良い天気が続いていますが、ちょっと気温が高過ぎますよね。
昨日は久しぶりにランニングチームの練習会で中之島から大阪城を走りましたが、暑さでやられてしまいました。もうちょっと涼しくなってほしいなあ。

でも、空はちゃんと秋空なんですよ。
美しい空。

昨日考えていたことをツラツラと。
自分の世界を広げよう、見ている世界を広げよう、とこのブログでも何年も前からことあるごとに書いてきたのですが、これ、人脈を広げようとか交友関係を広げようということとは少し違うのです。

言いたいのは「関心の対象」を広げようということなんですね。

点で見るのではなく、その先の枝葉を見る。木を見るのではなく、森を見る。たとえば、岸田ショックなんて言われていますが、株価が下落したのはなぜなのかと、「なぜ」を考えて、調べてみる。「ああ、下がっちゃった」だけではだめなんです。そこから先に関心を向けて調べてみる。株の変動が「金利上昇」と「企業業績」に基づくのはなぜなのか、ブランドイメージやイノベーションであまり変動しないのはなぜなのかと考えて調べてみる。なぜ金利が上昇しているのか、その要因を調べてみる。金利の上昇がインフレ懸念であるなら、インフレリスクと金利の関係を調べてみる。日本が貧しくなっているのはデフレ局面からスタグフレーションに移行しつつあり、これが相当ヤバいということが分かるようになる。そうすることで全体の大きな流れを把握することができます。

技術でもそう。
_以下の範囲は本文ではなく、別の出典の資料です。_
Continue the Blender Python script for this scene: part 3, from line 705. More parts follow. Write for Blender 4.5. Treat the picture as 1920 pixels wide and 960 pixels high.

先日マイカー乗り換えのタイミングでコネクテッドカーとはなんぞやということを簡単に書きましたけれど、表に現れる車の機能の裏側にはどのような技術が使われているか、どのような部品が必要か、どのようなリスクがあるか、このあたりにまで関心事を広げて調べて見る必要がある。そうすると、昨今の半導体不足や、中古車市場の値上がりの要因、今後必要とされる技術のイメージまで予測することができるのです。

点だけで見て物事を理解した気になり判断するとロクがことがありません。関心事の範囲が狭い経営は、目先だけしか見ない経営と同意義です。仕事でいうと日雇い労働と同じ。目先一年先までは仕事をもらえて食えるかもしれないが、ちょっと身体を壊したり、市況が悪くなると一瞬で食えなくなります。数年先なんてどうなっているか全然分からない。まあ大丈夫だろう、ではダメなんですよ。もし自分の会社がそういう「目先経営」(問題先送り、長期的利益ではなく目先の利益を追う、コアビジネスがない、明確なビジョンがない、数値目標が3年以上未達成、お客様第一など、誰でも言えるようなふんわりした理念を掲げている)の色が濃いとしたら、一刻も早く逃げた方が良いです。マジで。ちなみに「目先経営」と「ピボット」はリンクしません。

ちょっと企業レベルの話になりましたが、経営者はもちろん関心事を広げることは当たり前ですし、経営者でなくても個人レベルで関心事を広げることは自らのスキルアップのための必須事項です。狭い世界で目先だけを考えることのリスクは計り知れません。

これを習慣づけると、結果としてビジネスで必須とされる「抽象化能力」が身につくし(2021年3月23日「本質を見極めることと、抽象化能力の関係について」参照)、必要な情報を入手するため、あるいは学ぶために様々な勉強会やセミナーに参加するようになるので交友関係(人脈)も広がります。

というわけで、関心の対象を広げること。事象を深堀りすること。
特に若い方はぜひ意識してみてください。